» **Written task**
Return only the lines between the line holding "sel = np.where(k" and the line holding "ix = np.where(sel == s)[0]", the two boundary lines included, exactly as they appear.
━━━━━━━━━━━━━━━━
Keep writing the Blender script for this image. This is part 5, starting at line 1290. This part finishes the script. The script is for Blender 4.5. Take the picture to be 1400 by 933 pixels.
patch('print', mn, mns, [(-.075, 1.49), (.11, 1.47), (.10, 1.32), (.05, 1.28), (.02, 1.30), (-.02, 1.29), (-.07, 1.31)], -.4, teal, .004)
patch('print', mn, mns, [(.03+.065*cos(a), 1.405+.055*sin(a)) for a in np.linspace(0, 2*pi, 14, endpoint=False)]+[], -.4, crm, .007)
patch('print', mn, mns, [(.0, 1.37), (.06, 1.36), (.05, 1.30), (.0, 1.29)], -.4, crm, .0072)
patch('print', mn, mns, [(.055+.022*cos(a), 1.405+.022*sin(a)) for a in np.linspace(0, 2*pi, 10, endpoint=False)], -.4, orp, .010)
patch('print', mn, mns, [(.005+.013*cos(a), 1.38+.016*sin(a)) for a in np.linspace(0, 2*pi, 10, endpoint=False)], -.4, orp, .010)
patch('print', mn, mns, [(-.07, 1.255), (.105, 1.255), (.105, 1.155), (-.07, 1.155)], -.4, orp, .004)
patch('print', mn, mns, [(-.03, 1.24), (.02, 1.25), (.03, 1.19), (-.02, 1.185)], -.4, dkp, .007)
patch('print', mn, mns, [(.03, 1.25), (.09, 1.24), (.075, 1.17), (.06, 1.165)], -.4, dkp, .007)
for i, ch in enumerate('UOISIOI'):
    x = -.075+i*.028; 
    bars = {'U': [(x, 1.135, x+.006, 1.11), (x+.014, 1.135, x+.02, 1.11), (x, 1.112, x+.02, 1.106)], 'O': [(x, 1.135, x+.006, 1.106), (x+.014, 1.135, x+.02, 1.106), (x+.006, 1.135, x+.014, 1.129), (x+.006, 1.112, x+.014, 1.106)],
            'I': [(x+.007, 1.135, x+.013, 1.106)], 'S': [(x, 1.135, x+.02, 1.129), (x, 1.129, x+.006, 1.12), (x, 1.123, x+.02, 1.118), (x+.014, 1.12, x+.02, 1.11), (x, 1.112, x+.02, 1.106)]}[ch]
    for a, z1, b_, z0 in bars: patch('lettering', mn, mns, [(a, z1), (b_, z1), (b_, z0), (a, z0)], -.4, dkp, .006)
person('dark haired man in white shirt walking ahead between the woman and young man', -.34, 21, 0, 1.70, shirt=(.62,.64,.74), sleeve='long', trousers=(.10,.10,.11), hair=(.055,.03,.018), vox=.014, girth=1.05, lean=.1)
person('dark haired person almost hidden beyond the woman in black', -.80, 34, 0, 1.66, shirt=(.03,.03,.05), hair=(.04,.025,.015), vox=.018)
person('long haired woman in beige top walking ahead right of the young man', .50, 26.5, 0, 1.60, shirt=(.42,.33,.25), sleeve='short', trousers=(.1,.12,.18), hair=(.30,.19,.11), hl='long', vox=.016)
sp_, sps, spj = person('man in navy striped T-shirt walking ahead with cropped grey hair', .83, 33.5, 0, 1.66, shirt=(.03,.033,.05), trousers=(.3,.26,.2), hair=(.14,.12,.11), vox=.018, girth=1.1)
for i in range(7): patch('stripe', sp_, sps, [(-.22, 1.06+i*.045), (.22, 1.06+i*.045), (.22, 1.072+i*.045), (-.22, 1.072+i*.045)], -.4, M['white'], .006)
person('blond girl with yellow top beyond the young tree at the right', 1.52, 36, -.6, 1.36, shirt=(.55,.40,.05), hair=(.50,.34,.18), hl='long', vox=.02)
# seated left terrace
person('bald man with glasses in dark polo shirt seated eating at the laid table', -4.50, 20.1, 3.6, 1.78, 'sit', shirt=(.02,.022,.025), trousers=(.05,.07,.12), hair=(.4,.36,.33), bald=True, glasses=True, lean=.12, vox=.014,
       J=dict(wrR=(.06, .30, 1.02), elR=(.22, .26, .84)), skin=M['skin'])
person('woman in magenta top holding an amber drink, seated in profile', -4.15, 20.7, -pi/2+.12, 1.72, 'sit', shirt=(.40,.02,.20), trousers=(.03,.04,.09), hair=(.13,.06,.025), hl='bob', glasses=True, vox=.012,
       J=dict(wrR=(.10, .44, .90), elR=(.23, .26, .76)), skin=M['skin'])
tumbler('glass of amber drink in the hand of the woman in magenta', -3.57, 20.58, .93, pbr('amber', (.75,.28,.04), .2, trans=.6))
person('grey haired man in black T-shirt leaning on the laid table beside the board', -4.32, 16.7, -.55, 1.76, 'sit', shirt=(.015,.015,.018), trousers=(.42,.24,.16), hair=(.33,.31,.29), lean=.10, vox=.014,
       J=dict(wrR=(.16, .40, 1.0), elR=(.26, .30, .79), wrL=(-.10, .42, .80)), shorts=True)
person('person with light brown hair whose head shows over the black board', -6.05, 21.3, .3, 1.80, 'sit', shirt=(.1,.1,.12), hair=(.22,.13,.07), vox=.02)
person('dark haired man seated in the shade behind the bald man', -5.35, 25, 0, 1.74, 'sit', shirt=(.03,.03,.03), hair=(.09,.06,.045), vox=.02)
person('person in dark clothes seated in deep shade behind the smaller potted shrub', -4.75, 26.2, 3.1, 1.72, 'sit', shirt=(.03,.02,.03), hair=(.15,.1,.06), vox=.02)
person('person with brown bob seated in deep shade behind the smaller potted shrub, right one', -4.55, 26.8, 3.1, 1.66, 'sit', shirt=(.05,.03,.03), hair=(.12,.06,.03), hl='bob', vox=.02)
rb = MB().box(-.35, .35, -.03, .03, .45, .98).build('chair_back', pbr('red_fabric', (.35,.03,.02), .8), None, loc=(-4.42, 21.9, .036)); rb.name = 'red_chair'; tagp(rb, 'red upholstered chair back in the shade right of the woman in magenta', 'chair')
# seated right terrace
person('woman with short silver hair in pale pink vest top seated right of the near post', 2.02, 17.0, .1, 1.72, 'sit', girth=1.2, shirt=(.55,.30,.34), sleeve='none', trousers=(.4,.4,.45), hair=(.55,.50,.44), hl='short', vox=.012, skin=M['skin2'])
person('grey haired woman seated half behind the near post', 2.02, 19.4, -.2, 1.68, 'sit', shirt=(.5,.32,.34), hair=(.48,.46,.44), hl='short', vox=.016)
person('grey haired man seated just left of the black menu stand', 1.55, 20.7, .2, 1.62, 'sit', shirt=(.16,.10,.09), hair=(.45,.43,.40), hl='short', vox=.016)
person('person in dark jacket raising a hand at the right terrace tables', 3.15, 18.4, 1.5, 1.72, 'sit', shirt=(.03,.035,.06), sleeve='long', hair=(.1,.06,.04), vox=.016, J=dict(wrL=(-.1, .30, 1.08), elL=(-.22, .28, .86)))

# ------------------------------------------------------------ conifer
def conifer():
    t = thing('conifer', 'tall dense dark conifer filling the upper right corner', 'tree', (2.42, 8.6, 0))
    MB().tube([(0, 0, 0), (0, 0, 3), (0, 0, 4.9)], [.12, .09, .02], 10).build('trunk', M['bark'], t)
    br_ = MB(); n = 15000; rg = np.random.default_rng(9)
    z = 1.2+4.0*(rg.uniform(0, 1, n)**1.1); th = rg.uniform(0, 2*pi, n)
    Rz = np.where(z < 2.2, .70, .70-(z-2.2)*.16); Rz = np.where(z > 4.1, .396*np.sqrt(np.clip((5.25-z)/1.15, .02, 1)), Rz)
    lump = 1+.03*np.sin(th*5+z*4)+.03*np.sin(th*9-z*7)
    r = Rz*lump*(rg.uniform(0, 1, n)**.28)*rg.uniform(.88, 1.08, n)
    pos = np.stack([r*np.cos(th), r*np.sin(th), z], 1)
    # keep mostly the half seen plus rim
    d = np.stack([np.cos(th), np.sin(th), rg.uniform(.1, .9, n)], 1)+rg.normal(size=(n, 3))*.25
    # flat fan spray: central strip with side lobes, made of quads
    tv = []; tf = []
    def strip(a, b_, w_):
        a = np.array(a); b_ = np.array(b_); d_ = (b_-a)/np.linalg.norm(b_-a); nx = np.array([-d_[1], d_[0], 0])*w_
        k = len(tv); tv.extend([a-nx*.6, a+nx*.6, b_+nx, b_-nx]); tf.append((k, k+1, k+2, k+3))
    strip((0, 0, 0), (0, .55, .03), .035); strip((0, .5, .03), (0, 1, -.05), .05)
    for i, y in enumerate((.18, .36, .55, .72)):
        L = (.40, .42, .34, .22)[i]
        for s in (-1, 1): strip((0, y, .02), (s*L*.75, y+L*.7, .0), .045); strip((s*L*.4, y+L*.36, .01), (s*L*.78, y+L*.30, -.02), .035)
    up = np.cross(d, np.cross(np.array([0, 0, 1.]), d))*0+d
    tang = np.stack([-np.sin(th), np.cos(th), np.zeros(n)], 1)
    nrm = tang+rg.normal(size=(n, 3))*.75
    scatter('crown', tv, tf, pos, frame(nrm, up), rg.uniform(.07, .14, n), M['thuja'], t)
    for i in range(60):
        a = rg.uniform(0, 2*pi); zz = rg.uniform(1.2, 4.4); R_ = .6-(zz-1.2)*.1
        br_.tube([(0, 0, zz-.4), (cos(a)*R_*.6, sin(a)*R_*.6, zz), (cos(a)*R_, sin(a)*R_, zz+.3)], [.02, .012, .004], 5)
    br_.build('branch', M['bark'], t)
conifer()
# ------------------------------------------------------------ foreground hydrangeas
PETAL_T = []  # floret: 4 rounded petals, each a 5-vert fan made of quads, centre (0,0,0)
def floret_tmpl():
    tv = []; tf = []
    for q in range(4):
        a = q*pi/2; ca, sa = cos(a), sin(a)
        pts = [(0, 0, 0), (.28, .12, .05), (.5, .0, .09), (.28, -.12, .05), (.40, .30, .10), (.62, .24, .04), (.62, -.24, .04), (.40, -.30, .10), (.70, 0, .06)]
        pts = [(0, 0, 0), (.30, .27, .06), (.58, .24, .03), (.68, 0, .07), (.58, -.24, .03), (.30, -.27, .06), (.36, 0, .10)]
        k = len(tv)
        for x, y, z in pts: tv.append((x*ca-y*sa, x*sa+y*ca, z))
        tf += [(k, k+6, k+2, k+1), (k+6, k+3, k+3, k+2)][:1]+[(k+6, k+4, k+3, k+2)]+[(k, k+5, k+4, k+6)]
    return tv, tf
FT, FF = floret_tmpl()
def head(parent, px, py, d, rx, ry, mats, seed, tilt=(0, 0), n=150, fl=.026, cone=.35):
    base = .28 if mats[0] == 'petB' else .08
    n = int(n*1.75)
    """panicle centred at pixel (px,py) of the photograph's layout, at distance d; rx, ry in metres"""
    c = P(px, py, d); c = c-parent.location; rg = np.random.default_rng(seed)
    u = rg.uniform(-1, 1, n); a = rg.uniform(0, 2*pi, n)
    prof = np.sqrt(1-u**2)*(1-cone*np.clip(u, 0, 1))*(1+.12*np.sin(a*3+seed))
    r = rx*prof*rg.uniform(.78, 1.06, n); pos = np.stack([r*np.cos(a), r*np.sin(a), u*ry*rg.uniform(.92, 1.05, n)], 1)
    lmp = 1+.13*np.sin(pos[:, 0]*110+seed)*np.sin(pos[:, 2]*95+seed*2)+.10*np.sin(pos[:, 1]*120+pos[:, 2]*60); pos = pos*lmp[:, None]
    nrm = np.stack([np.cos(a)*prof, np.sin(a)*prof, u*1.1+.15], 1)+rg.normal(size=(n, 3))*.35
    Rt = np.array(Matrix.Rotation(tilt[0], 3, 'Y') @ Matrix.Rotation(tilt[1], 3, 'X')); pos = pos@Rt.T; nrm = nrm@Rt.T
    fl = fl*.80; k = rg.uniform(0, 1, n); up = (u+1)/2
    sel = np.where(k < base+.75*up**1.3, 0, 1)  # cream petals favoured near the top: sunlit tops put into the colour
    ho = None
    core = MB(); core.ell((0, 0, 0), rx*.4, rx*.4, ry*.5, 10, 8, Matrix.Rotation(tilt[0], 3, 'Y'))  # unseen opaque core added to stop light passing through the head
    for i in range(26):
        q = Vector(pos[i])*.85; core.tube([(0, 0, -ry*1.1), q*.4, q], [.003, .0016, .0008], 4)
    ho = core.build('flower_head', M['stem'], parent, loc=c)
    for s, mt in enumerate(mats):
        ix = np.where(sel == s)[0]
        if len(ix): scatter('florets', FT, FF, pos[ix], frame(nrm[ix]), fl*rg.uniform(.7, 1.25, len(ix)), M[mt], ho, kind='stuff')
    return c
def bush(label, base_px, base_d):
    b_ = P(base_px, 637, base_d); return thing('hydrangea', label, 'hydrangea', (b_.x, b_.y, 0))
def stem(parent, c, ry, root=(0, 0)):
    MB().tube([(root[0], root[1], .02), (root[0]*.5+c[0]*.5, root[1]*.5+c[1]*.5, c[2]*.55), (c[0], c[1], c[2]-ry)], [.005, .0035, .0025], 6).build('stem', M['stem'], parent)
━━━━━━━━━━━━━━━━
» **Task response**
    sel = np.where(k < base+.75*up**1.3, 0, 1)  # cream petals favoured near the top: sunlit tops put into the colour
    ho = None
    core = MB(); core.ell((0, 0, 0), rx*.4, rx*.4, ry*.5, 10, 8, Matrix.Rotation(tilt[0], 3, 'Y'))  # unseen opaque core added to stop light passing through the head
    for i in range(26):
        q = Vector(pos[i])*.85; core.tube([(0, 0, -ry*1.1), q*.4, q], [.003, .0016, .0008], 4)
    ho = core.build('flower_head', M['stem'], parent, loc=c)
    for s, mt in enumerate(mats):
        ix = np.where(sel == s)[0]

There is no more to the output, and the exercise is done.